1) If the 500bn doesn’t take the ECB’s new involvement in the soverign bond market into account, then is it going to be a sustained change of policy by the ECB rather than a very short-term one? i.e.: It would continue buying bonds even after the €750bn is either used (unlikely) or no longer necessary?

2) Is the ECB going to participate in auctions or will they just buy the soverign bonds from existing buyers (secondary market)?

EDIT: Maybe that was unclear.

Basically, is the buying of sovereign bonds completely seperate to this €500bn?

@ Rob

the ECB bond-buying is supposedly ‘sterilised’, ie they will sell an existing asset before they buy a Greek/Portugese/Irish/Spain/Italian bond. Hence (a) it is not technically QE, (b) it therefore does not require anything from the 750bn and (c) it should not technically be inflationary (i say technically, as there is a lot of debate there).

Also, they are only buying in the secondary market, so they will not be involved in directly affecting the price of a sovereign issue, and should only be providing support and/or a floor for the market. Indirectly they will obviously make it easier/cheaper for sovereigns to issue debt.

Rob,
How do you think they will sterilise this? The logical way would be to sell German/Dutch/etc bonds and buy an equivalent amount of PIIGS bonds. I just don’t see how this will be politically acceptable in Germany, the Netherlands, etc.
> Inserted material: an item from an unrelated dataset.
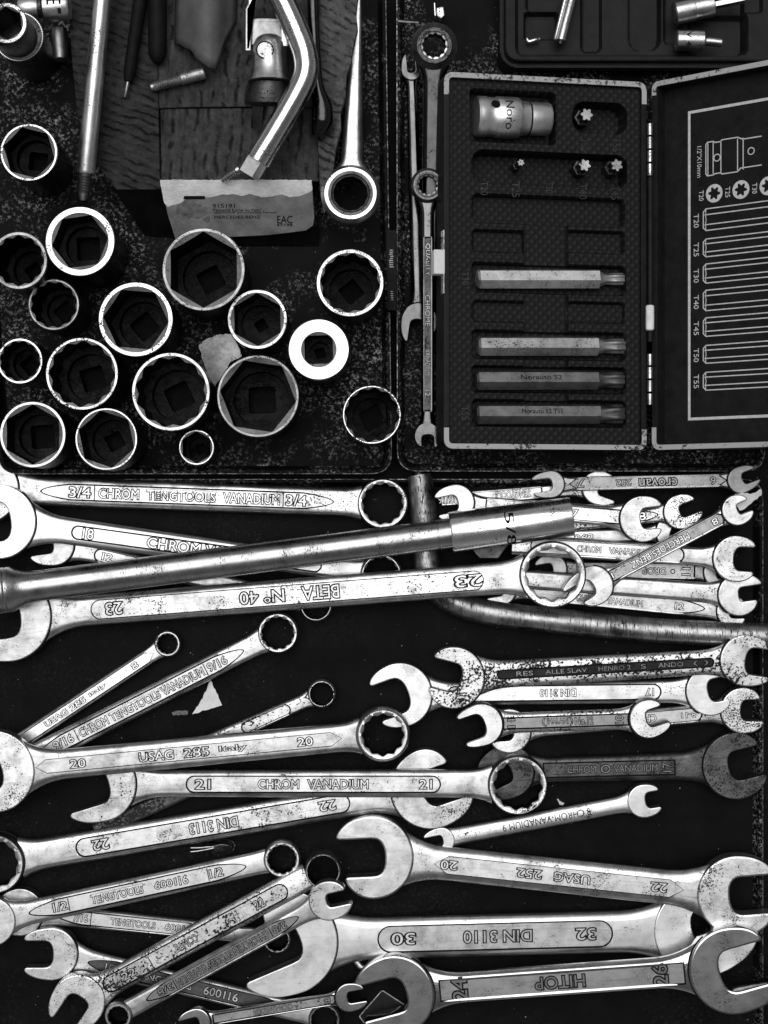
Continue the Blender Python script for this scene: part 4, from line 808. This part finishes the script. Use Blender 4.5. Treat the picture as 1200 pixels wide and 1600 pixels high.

I feel that the consequences of throwing out the rule book during a weekend of panic will be disastrous.

@bp
I hadn’t given sterlisation measures much thought to be honest but your presumption seems as logical as any to moi.

McArdle in the Times yesterday said every euro used to purchase a bond would be mopped up “by either getting it back on deposit or other means”.

Not entirely sure what is meant by getting it back on deposit.